WRITTEN TASK
Restate the whole of the material. Keep every word, and drop the pictures.

SUPPLIED DATA
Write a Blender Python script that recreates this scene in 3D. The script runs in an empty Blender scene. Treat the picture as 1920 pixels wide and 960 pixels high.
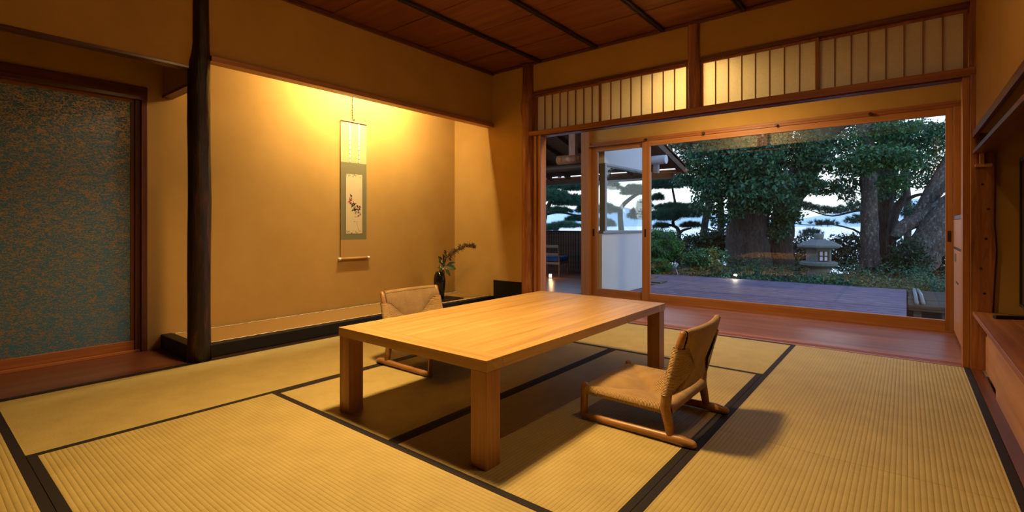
import bpy, bmesh, math, random
import numpy as np
from mathutils import Vector, Matrix
random.seed(7)
SC = bpy.context.scene
COL = SC.collection
PI = math.pi

# ------------------------------------------------------------------ camera
F_PX, HORIZON, YAW, EYE = 925.4, 421.5, math.radians(38.636), 0.885
cam_d = bpy.data.cameras.new('camera')
cam_d.sensor_fit = 'HORIZONTAL'; cam_d.sensor_width = 36.0
cam_d.lens = F_PX / 1920 * 36.0
cam_d.shift_y = -(480 - HORIZON) / 1920
cam_d.clip_start = 0.02; cam_d.clip_end = 3000
cam = bpy.data.objects.new('camera', cam_d); COL.objects.link(cam)
cam.location = (0, 0, EYE); cam.rotation_euler = (PI / 2, 0, YAW)
SC.camera = cam
SC.view_settings.view_transform = 'Standard'
SC.view_settings.look = 'None'
SC.view_settings.exposure = 0.0
SC.view_settings.gamma = 1.0
SC.view_settings.use_curve_mapping = False
SC.cycles.use_denoising = True
SC.cycles.max_bounces = 10
SC.cycles.diffuse_bounces = 3
SC.cycles.glossy_bounces = 4
SC.cycles.transparent_max_bounces = 16
SC.cycles.sample_clamp_indirect = 6.0
SC.cycles.caustics_reflective = False
SC.cycles.caustics_refractive = False

# ------------------------------------------------------------------ sky
W = bpy.data.worlds.new('dusk_sky'); SC.world = W; W.use_nodes = True
nt = W.node_tree; nt.nodes.clear()
wo = nt.nodes.new('ShaderNodeOutputWorld'); bg = nt.nodes.new('ShaderNodeBackground')
tc = nt.nodes.new('ShaderNodeTexCoord'); sx = nt.nodes.new('ShaderNodeSeparateXYZ')
cr = nt.nodes.new('ShaderNodeValToRGB')
nt.links.new(tc.outputs['Generated'], sx.inputs[0]); nt.links.new(sx.outputs['Z'], cr.inputs[0])
nt.links.new(cr.outputs[0], bg.inputs[0]); nt.links.new(bg.outputs[0], wo.inputs[0])
e = cr.color_ramp.elements
e[0].position = 0.0; e[0].color = (0.72, 0.88, 1.0, 1)
e[1].position = 1.0; e[1].color = (0.20, 0.34, 0.66, 1)
m_ = e.new(0.06); m_.color = (0.88, 0.96, 1.0, 1)
m_ = e.new(0.30); m_.color = (0.46, 0.64, 0.96, 1)
bg.inputs[1].default_value = 2.3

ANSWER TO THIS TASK
Write a Blender Python script that recreates this scene in 3D. The script runs in an empty Blender scene. Treat the picture as 1920 pixels wide and 960 pixels high.
import bpy, bmesh, math, random
import numpy as np
from mathutils import Vector, Matrix
random.seed(7)
SC = bpy.context.scene
COL = SC.collection
PI = math.pi

# ------------------------------------------------------------------ camera
F_PX, HORIZON, YAW, EYE = 925.4, 421.5, math.radians(38.636), 0.885
cam_d = bpy.data.cameras.new('camera')
cam_d.sensor_fit = 'HORIZONTAL'; cam_d.sensor_width = 36.0
cam_d.lens = F_PX / 1920 * 36.0
cam_d.shift_y = -(480 - HORIZON) / 1920
cam_d.clip_start = 0.02; cam_d.clip_end = 3000
cam = bpy.data.objects.new('camera', cam_d); COL.objects.link(cam)
cam.location = (0, 0, EYE); cam.rotation_euler = (PI / 2, 0, YAW)
SC.camera = cam
SC.view_settings.view_transform = 'Standard'
SC.view_settings.look = 'None'
SC.view_settings.exposure = 0.0
SC.view_settings.gamma = 1.0
SC.view_settings.use_curve_mapping = False
SC.cycles.use_denoising = True
SC.cycles.max_bounces = 10
SC.cycles.diffuse_bounces = 3
SC.cycles.glossy_bounces = 4
SC.cycles.transparent_max_bounces = 16
SC.cycles.sample_clamp_indirect = 6.0
SC.cycles.caustics_reflective = False
SC.cycles.caustics_refractive = False

# ------------------------------------------------------------------ sky
W = bpy.data.worlds.new('dusk_sky'); SC.world = W; W.use_nodes = True
nt = W.node_tree; nt.nodes.clear()
wo = nt.nodes.new('ShaderNodeOutputWorld'); bg = nt.nodes.new('ShaderNodeBackground')
tc = nt.nodes.new('ShaderNodeTexCoord'); sx = nt.nodes.new('ShaderNodeSeparateXYZ')
cr = nt.nodes.new('ShaderNodeValToRGB')
nt.links.new(tc.outputs['Generated'], sx.inputs[0]); nt.links.new(sx.outputs['Z'], cr.inputs[0])
nt.links.new(cr.outputs[0], bg.inputs[0]); nt.links.new(bg.outputs[0], wo.inputs[0])
e = cr.color_ramp.elements
e[0].position = 0.0; e[0].color = (0.72, 0.88, 1.0, 1)
e[1].position = 1.0; e[1].color = (0.20, 0.34, 0.66, 1)
m_ = e.new(0.06); m_.color = (0.88, 0.96, 1.0, 1)
m_ = e.new(0.30); m_.color = (0.46, 0.64, 0.96, 1)
bg.inputs[1].default_value = 2.3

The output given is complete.